If you’ve seen Black Panther, then you’ll know the film features a predominantly Black cast, except for the likes of English actors Martin Freeman and Andy Serkis, who played C.I.A. agent Everett K. Ross and Ulysses Klaue, respectively. Freeman and Serkis, both accomplished actors in their own right, are perhaps best known for their contributions to The Hobbit trilogy, as Freeman started as Bilbo Baggins in the prequel films, while Serkis famous starred as Gollum in both The Lord of the Rings and The Hobbit.

As a result of their unique Middle-Earth connection and the fact that they were two of the only white dudes on set, Freeman revealed that the rest of the cast used to affectionately refer to the pair as the “Tolkien White Guys”, in reference to legendary Lord of the Rings scribe J.R.R. Tolkien. Simply elite levels of comedy.

While Serkis’ Klaue was killed by Michael B. Jordan’s Erik Killmonger at the end of the original Black Panther, Freeman is expected to return as Everett Ross for the sequel, Black Panther II, which is currently scheduled to begin production this summer ahead of its July 2022 release date. In fact, most of the original cast is expected to return, with some reports even indicating that Beyonce will join the franchise.

As for the iconic role of T’Challa, Marvel Studios President Kevin Feige has already confirmed that the role heartbreakingly vacated by Boseman will not be recast.

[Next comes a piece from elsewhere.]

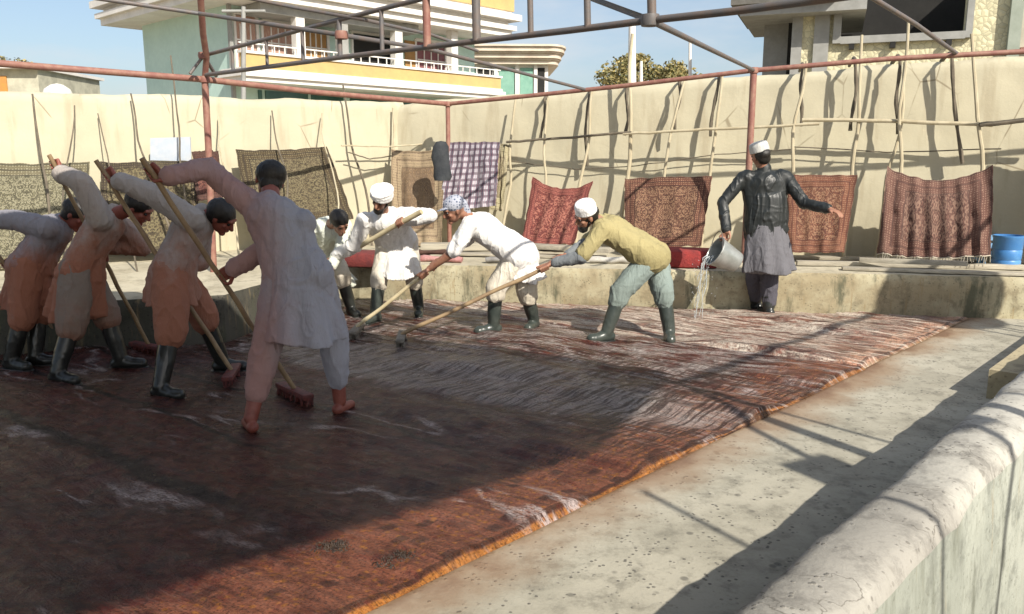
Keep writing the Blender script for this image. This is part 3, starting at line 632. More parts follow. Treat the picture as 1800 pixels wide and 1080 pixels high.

Even without the immense talents of Boseman, Wakanda and the Black Panther franchise are set to remain a major part of the Marvel Cinematic Universe, as director Ryan Coogler is currently developing a Wakanda-based series for Disney+, while some rumors out there indicate that Doctor Doom — one of the most iconic villains in the history of comic books — will make his MCU debut in the 2022 sequel.